— GOAL —
Copy the lines below verbatim, but only from the line containing "m1 = MB(); m1.box(P(1260, 415.5, 1553), (2.5, 2.5, 2));" through the end of the data.

— INFORMATION SHOWN —
================================

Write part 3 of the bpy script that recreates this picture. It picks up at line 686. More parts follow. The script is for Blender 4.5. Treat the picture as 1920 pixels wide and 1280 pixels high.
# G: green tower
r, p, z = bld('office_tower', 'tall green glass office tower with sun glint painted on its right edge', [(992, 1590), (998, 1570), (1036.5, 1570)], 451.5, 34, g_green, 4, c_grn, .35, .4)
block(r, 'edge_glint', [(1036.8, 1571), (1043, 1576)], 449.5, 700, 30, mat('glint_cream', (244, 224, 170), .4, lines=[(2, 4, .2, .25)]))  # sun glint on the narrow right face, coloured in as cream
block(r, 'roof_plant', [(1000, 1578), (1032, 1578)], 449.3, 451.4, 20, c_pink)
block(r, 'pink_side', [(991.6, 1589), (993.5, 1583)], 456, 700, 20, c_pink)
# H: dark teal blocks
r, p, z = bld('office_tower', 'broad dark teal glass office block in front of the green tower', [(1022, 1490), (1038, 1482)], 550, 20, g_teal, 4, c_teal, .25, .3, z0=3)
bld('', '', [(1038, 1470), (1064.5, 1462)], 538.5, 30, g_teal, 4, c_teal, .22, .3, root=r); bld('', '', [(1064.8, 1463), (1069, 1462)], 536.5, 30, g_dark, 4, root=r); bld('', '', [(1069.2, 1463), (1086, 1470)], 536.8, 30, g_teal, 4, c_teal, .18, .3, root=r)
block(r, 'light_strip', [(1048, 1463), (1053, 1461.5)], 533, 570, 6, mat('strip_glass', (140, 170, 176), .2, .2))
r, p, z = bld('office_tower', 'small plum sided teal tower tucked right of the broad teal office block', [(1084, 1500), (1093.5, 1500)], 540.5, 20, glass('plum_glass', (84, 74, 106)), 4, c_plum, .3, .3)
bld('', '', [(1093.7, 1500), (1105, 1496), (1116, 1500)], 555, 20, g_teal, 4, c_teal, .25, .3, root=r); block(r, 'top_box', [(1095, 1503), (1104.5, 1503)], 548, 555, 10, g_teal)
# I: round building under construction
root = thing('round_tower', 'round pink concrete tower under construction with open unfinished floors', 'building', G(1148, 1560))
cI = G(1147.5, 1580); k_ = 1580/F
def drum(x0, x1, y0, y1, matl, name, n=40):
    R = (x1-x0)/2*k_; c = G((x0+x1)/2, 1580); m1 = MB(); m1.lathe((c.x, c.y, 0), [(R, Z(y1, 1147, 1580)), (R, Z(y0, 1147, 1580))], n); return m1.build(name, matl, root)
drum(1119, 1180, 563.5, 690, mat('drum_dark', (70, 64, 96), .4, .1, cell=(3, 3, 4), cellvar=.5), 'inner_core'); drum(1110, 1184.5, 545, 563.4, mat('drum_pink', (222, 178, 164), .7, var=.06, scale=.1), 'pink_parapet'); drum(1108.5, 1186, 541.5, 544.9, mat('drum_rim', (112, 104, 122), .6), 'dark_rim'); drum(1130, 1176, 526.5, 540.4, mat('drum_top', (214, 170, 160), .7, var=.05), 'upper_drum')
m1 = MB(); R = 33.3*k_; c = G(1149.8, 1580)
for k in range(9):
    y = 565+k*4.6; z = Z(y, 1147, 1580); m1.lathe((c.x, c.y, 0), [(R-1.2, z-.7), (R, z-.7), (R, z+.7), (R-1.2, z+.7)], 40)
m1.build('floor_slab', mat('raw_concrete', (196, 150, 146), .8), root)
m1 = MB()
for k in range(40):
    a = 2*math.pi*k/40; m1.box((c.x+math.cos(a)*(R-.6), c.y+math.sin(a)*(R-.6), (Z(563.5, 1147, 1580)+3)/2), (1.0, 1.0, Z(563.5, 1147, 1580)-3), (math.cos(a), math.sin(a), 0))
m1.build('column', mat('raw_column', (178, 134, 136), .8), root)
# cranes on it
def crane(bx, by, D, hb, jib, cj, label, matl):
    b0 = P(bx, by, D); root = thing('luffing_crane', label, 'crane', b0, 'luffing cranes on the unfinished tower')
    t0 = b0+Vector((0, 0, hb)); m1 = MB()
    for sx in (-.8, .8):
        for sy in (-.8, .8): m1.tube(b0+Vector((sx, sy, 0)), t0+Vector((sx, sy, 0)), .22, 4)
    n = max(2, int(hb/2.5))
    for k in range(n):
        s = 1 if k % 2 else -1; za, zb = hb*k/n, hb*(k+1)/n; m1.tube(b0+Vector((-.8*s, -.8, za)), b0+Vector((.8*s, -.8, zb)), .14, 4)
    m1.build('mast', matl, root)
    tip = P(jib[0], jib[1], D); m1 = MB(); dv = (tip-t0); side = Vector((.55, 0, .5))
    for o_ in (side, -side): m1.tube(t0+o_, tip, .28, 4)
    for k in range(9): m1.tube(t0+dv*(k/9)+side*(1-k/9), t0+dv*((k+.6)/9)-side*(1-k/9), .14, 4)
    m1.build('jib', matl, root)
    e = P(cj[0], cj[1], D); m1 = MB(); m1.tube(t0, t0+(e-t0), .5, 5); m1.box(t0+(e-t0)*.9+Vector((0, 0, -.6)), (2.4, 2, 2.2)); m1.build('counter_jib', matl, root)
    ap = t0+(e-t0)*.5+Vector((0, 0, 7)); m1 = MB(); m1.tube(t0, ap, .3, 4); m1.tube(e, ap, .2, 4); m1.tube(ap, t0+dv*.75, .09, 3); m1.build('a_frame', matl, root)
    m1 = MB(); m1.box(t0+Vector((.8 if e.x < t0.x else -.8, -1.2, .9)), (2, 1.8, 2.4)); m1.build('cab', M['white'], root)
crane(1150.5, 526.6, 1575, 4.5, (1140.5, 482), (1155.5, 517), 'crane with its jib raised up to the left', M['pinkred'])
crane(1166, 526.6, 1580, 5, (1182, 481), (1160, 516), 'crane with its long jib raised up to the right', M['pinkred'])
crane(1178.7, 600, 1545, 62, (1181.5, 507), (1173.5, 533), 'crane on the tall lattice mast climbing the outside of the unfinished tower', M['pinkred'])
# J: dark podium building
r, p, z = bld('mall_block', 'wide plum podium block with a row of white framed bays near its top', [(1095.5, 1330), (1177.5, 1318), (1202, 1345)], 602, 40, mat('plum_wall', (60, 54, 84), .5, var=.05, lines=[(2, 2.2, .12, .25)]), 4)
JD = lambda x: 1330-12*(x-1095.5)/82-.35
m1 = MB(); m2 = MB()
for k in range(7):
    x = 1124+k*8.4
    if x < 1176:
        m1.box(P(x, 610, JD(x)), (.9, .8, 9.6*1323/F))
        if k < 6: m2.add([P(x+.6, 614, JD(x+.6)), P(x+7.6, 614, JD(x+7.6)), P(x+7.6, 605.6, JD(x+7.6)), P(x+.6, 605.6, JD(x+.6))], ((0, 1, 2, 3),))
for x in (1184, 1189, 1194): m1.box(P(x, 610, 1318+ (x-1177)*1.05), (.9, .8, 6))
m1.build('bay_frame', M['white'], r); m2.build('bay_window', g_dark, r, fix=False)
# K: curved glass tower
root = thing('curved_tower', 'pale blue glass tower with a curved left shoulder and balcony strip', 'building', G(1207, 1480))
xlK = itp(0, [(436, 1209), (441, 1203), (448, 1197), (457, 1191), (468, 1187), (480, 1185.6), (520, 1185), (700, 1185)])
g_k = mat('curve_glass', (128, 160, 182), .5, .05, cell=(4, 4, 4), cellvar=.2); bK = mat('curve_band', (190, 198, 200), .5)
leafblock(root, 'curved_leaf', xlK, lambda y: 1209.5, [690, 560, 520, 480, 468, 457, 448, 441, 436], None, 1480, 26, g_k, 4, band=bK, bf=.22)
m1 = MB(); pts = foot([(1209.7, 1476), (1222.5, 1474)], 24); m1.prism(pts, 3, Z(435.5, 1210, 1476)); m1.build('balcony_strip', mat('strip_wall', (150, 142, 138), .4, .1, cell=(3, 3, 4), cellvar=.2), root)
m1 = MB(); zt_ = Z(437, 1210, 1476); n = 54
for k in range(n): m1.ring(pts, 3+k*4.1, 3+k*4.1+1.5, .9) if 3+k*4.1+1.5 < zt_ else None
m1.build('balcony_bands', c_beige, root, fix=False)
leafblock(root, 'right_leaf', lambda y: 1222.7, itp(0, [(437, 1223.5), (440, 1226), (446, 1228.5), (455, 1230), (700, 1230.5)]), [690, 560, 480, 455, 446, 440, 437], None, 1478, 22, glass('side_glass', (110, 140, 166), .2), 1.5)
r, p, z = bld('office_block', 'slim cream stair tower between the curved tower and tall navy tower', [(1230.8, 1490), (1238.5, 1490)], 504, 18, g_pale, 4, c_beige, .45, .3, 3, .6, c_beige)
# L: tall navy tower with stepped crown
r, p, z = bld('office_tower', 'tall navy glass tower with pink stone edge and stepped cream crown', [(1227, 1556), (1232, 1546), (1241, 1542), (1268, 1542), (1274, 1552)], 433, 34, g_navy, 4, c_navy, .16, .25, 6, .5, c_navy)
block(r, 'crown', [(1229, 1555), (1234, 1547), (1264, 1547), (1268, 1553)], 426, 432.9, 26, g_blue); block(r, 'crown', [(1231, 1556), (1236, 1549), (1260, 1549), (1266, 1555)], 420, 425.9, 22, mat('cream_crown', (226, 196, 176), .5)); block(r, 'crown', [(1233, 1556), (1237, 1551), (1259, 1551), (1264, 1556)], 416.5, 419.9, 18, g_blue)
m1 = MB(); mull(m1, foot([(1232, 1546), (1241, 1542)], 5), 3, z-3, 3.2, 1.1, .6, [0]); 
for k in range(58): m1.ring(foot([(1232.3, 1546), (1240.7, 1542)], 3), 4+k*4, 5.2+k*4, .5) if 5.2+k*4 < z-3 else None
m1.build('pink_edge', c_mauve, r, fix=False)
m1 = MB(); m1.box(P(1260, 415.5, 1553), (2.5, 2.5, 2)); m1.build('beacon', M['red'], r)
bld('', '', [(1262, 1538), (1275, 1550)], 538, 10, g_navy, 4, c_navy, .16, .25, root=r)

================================

— FULL RESPONSE —
m1 = MB(); m1.box(P(1260, 415.5, 1553), (2.5, 2.5, 2)); m1.build('beacon', M['red'], r)
bld('', '', [(1262, 1538), (1275, 1550)], 538, 10, g_navy, 4, c_navy, .16, .25, root=r)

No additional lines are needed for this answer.